Texting to Avoid Conflict

Feeling under the weather and need to take yet another day off?  Text the boss.

The neighbor still hasn’t returned the lawnmower?   Send an email.

Your brother forgot your birthday?  Go snarky on Facebook.

Today if there is a difficult conversation that may rouse feathers we turn to technology as our means of communication instead of face-to-dialogue.  It’s classic conflict avoidance, according to Houston social media expert Michele Price, with a modern twist.  “People avoid confrontation,” she tells KTRH News.  “If they think by sending a text they’re not going to have the same level of confrontation they would face-to-face they’re going to take the easy way out.”  And it’s something people have always done, she says: only the method has changed.  “Leave a note. Put it on the refrigerator.
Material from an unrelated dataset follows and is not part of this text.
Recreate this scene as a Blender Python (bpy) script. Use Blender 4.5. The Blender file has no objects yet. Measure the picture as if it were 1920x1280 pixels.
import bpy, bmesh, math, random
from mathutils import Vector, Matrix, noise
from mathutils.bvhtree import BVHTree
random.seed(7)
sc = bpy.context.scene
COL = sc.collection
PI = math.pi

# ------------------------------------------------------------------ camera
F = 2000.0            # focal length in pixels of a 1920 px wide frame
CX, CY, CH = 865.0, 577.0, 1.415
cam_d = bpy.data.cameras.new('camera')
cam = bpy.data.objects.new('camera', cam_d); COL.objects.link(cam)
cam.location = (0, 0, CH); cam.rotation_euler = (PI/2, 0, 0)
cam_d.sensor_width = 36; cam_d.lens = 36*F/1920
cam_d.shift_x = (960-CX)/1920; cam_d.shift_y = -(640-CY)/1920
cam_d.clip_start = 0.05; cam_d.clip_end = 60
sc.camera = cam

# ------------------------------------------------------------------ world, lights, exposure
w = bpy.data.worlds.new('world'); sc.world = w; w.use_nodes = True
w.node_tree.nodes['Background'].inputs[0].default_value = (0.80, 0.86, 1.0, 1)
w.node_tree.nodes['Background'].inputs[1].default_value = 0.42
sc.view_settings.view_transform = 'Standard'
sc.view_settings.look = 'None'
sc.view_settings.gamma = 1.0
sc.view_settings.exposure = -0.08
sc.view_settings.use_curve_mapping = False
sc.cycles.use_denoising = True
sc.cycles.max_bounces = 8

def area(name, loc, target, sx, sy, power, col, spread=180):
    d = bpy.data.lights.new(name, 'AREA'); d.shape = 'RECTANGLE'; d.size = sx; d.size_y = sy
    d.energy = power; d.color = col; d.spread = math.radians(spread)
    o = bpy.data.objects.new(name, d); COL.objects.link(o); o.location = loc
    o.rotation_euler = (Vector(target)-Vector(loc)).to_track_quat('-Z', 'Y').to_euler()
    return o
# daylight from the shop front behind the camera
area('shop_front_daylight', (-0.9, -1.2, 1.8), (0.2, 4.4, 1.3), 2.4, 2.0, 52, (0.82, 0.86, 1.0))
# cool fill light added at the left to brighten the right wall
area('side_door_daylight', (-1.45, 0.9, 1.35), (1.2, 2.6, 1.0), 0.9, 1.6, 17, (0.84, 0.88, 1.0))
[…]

Run out the door,” Price says, describing conflict avoidance in the pen-and-paper era.  Parents can tell how uncomfortable a child is with a topic by how they chose to communicate an issue: technology is often the preferred method if mom and dad aren’t going to be happy.  She says at work sometimes the shortcoming can come from the higher-ups, who haven’t set appropriate boundaries and expectations of how they expect their staff to communicate.

It’s as old as the sun.  In defining conflict avoidance, Wikipedia points out it is almost indistinguishable from conflict prevention, and maybe that’s not a bad thing.